The request
Count every line in the data below where "scene" occurs, then state that number and nothing more.

Information shown
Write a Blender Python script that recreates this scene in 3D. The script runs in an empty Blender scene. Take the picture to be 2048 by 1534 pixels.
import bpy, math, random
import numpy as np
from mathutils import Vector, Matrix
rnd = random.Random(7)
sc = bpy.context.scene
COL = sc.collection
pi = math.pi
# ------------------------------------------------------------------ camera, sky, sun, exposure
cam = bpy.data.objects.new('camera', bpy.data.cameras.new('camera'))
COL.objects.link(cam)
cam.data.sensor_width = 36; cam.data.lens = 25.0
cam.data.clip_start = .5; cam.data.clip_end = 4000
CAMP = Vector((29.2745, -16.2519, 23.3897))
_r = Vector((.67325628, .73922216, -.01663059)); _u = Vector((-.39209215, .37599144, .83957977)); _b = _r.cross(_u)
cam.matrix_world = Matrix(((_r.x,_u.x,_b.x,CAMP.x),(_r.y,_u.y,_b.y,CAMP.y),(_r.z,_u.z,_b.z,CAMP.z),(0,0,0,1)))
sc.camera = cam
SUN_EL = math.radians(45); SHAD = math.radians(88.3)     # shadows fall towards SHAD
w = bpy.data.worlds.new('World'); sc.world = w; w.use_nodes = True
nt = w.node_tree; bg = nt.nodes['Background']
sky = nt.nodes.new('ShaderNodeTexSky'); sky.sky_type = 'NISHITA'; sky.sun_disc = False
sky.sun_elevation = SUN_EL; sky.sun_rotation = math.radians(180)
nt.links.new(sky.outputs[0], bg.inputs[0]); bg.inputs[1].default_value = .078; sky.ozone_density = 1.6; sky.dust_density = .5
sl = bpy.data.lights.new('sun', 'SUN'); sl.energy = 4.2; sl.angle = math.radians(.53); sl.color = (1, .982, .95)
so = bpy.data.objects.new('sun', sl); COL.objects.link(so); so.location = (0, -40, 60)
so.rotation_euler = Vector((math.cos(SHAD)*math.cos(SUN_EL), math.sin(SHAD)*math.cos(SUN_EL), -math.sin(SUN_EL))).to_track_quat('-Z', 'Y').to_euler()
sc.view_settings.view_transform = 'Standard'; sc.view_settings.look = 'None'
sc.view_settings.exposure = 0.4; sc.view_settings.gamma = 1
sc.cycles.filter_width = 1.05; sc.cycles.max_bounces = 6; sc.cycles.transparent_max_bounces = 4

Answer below
2